Novel topological phases of a semi-Dirac Chern insulator in presence of extended range hopping

TL;DR

This paper investigates how extended range hopping affects the topological phases of a semi-Dirac Haldane model, revealing new Chern insulating phases with different Chern numbers and associated edge states.

Contribution

It introduces the impact of third-neighbor hopping on topological phase diagrams and identifies novel Chern insulating phases with higher Chern numbers.

Findings

Presence of Chern numbers ±2 and ±1 in phase diagrams.

Existence of topological phase transitions with abrupt Chern number changes.

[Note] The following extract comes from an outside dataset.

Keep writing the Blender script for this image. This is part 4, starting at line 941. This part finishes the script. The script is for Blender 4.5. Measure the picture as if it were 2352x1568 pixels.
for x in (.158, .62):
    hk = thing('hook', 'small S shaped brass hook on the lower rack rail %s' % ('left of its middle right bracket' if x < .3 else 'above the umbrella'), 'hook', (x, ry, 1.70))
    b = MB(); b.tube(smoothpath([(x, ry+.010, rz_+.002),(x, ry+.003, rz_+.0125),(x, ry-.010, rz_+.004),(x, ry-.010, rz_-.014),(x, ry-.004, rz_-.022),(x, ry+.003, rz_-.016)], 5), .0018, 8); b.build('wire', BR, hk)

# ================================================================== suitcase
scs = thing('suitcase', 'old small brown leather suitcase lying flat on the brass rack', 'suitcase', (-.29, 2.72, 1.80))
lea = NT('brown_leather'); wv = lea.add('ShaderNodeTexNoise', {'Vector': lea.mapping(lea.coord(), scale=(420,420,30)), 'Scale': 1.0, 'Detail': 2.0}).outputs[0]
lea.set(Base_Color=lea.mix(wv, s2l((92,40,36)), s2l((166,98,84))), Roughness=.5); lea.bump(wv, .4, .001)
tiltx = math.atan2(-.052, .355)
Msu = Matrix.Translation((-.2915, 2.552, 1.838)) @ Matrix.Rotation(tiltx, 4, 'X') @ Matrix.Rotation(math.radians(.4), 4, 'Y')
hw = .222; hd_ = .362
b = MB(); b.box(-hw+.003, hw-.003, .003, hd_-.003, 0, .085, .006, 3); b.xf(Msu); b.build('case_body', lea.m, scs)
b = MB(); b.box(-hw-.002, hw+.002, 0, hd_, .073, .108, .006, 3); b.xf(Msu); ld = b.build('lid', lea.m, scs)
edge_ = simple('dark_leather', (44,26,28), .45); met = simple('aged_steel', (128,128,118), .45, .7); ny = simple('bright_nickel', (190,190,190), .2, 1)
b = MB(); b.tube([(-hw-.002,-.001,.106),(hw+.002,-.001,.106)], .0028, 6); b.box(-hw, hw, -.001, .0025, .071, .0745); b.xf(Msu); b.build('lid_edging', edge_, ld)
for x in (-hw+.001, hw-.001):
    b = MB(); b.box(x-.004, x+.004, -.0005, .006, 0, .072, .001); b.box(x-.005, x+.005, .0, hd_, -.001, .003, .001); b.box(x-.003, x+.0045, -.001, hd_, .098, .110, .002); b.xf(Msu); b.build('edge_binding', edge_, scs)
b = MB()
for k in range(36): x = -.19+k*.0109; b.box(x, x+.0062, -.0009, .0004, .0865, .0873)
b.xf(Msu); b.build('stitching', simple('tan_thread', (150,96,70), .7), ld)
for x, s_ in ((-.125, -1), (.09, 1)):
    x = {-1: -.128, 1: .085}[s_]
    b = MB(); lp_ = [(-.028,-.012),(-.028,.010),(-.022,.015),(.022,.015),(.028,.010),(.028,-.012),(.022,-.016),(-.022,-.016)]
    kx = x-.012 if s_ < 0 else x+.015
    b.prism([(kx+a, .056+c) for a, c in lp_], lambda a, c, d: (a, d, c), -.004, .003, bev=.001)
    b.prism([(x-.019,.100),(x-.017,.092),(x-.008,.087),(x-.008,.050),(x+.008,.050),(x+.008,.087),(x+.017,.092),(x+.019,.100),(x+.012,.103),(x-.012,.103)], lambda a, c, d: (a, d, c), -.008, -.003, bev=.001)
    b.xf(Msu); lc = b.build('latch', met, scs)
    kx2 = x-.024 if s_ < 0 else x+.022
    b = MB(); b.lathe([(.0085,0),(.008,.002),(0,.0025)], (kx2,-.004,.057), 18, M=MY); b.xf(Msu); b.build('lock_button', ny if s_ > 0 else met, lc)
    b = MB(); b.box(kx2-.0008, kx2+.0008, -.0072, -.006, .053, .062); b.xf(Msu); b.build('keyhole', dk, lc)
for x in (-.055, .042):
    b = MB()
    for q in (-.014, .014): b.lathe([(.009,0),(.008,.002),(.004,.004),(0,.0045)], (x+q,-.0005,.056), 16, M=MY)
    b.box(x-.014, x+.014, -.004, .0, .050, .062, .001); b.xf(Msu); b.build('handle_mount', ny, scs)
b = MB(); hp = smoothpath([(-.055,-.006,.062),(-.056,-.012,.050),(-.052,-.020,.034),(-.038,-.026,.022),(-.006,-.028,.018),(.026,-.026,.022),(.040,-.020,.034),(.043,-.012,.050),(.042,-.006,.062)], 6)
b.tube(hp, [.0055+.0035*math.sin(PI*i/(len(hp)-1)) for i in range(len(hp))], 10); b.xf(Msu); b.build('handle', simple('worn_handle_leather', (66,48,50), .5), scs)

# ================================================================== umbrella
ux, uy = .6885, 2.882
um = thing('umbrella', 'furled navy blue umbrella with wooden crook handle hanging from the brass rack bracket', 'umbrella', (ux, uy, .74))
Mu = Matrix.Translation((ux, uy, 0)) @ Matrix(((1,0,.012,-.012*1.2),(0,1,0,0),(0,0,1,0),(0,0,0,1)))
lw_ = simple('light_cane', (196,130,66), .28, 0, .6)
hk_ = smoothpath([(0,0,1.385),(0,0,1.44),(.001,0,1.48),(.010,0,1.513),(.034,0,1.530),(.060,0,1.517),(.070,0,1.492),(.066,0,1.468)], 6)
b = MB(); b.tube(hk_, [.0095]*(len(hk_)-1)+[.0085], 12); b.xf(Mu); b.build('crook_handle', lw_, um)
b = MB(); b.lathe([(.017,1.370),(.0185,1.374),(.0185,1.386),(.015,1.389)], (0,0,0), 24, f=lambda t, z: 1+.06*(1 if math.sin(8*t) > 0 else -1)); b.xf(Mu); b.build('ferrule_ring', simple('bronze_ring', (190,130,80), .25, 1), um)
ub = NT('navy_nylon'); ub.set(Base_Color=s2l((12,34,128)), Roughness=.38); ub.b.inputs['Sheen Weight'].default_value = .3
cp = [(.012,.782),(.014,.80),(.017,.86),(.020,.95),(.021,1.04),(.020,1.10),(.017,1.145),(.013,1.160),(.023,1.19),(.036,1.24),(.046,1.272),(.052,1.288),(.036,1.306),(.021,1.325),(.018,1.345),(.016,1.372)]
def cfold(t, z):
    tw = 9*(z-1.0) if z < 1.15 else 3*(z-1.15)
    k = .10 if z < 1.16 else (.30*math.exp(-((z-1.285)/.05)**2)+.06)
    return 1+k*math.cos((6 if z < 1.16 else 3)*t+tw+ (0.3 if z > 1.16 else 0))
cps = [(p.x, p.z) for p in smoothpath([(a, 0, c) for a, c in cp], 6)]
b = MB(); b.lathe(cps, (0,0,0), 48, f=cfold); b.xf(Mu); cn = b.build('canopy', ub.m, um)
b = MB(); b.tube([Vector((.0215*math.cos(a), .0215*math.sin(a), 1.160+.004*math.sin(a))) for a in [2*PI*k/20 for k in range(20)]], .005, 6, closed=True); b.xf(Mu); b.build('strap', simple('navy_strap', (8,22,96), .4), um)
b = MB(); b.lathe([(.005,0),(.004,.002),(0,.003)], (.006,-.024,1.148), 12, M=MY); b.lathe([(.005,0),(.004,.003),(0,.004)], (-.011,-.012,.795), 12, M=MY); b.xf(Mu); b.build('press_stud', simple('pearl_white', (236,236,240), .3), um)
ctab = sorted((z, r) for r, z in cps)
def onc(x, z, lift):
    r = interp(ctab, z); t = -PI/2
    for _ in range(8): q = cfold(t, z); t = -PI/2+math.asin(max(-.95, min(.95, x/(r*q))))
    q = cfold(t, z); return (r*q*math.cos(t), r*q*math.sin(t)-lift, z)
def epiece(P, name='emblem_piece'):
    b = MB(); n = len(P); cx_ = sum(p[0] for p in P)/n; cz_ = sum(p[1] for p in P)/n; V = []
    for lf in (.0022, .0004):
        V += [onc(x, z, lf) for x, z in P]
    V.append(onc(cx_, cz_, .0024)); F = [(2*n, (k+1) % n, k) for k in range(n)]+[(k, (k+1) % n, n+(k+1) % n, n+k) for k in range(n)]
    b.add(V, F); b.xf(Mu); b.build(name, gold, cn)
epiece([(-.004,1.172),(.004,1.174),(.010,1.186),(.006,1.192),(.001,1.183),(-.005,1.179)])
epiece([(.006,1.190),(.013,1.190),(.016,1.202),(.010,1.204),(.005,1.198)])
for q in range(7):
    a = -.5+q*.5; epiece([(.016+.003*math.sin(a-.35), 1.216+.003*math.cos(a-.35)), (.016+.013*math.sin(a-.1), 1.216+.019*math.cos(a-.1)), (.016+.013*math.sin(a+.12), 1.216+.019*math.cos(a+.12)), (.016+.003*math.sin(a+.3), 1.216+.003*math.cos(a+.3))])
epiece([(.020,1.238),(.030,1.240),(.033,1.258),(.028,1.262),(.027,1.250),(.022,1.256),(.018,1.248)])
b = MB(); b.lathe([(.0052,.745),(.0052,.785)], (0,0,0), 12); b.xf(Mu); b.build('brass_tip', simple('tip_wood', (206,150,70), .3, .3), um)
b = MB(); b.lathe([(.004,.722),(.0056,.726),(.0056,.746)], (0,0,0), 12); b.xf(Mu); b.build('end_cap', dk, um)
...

Observation of quantized Hall conductance plateaus at e^2/h and 2e^2/h.

Abstract

We study topological properties and the topological phase transitions therein for a semi-Dirac Haldane model on a honeycomb lattice in presence of an extended range (third neighbour) hopping. While in the absence of a third neighbour hopping, $t_3$, the system exhibits gapless electronic spectrum, its presence creates an energy gap in the dispersion. However, the nature of the spectral gap, that is, whether it is trivial or topological needs to be ascertained. We find that the answer depends on the value of $t_3$, and its interplay with the value of the onsite potential that breaks the sublattice symmetry, namely, Semenoff mass ($\Delta$). To elucidate our findings on the topological phases, we demonstrate two kinds of phase diagrams using the available parameter space, one in which the phases are shown in the $\Delta$-$t_3$ plane, and the other one in a more familiar $\Delta$-$\phi$ plane ($\phi$ being the Haldane flux). The phase diagrams depict the presence of Chern insulating lobes comprising of Chern numbers $\pm2$ and $\pm1$ for certain values of $t_3$, along with trivial insulating regions (zero Chern number). Thus there are phase transitions from one topological regime to another which are characterized by abrupt changes in the values of the Chern number. To support the existence of the topological phases, we compute the counter-propagating chiral edge modes in a ribbon geometry. Finally, the anomalous Hall conductivity shows plateaus either at $e^2/h$ or $2e^2/h$ corresponding to these topological phases.